Physics 29A, Electronics Laboratory

© 2015-2016, Kevan Hashemi, Brandeis University Physics Department

Here are lecture notes and laboratory instructions for Electronics Laboratory I, Physics 29A, a four-credit course we teach here at the Brandeis University Physics Department.

Summary: We start with resistors, capacitors, and inductors. We build an audio amplifier and a transistor radio. We build a few operational amplifier circuits, then move to digital circuits. The students design their own a seven-segment display driver. They build a complete analog-to-digital converter from individual gates and registers. At the end of the course, the students are challenged to build several ingenious circuits and figure out how they work.

Materials: Below are links to the laboratory instructions, lecture hand-outs, and additional notes we composed for the students. The quizzes are from past sessions of the course. We provide solutions for the quizzes at the request of our students. Our lecture notes are not yet complete, and those that exist we modify as our students point out errors and ambiguities.
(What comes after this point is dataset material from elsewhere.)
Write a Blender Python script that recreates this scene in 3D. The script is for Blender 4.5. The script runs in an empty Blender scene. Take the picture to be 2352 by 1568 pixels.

Syllabus: List of topics covered.
Laboratory 1 and Lecture 1: Resistors and Thevenin's Theorem.
Laboratory 2 and Lecture 2: Capacitors and Inductors.
Laboratory 3 and Lecture 3: Frequency Response.
Laboratory 4 and Lecture 4: Diodes.
Laboratory 5 and Lecture 5: Transformers.
Laboratory 6 and Lecture 6: Bipolar Transistors.
Laboratory 7 and Lecture 7: Audio Amplifier.
Laboratory 8 and Lecture 8: Transistor Radio.
Laboratory 9 and Lecture 9: Operational Amplifiers and Feedback.
Laboratory 10 and Introduction to Digital Circuits: Combinatorial Logic.
Laboratory 11 and Lecture 11: Decimal Display.
Laboratory 12 and Lecture 12: Memory, Clocks, Counters, and Converters.
Laboratory 13: Three Transistor Circuits. How do they work?
Laboratory 14: Active Filters.
Quizzes: A selection of past quizzes.

Format: There are two three-hour sessions per week. The first begins with an hour-long lecture. The lecture presents the physical principles and mathematical tools needed to understand the circuits the students will be building for the rest of the week. After the lecture, the students start work in the lab. The second session begins with a quiz lasting no more than half an hour, after which laboratory work continues. We prefer the students to work in pairs, but sometimes they work alone or in a group of three. Each student draws their diagrams and presents their observations in their own laboratory notebook during the laboratory session. The laborator work is divided into parts. At the end of each part, each laboratory group presents their work to an instructor. For those who cannot complete the lab during the first two sessions, the teaching assistant will host office hours in the laboratory at the end of the week. There is no homework, only preparation for the laboratories and quizzes. The lecturer provides two hours a week for students to come and ask questions. Half of the final grade comes from a student's quiz scores, the other half from their group's performance in the laboratory, which we grade each week for completion, understanding, and presentation.

Pre-Requisites: We assume the students are adept with differentiation, integration, and solving first and second order differential equations. We use the complex exponential to calculate the behavior of electronic filters in response to sinusoidal inputs. We assume familiarity with Faraday's Law, Coulomb's Law, Biot-Savart's Law, and Gausse's Law. Familiarity with the Boltzmann factor will help when it comes to diodes and transistors, but is not essential.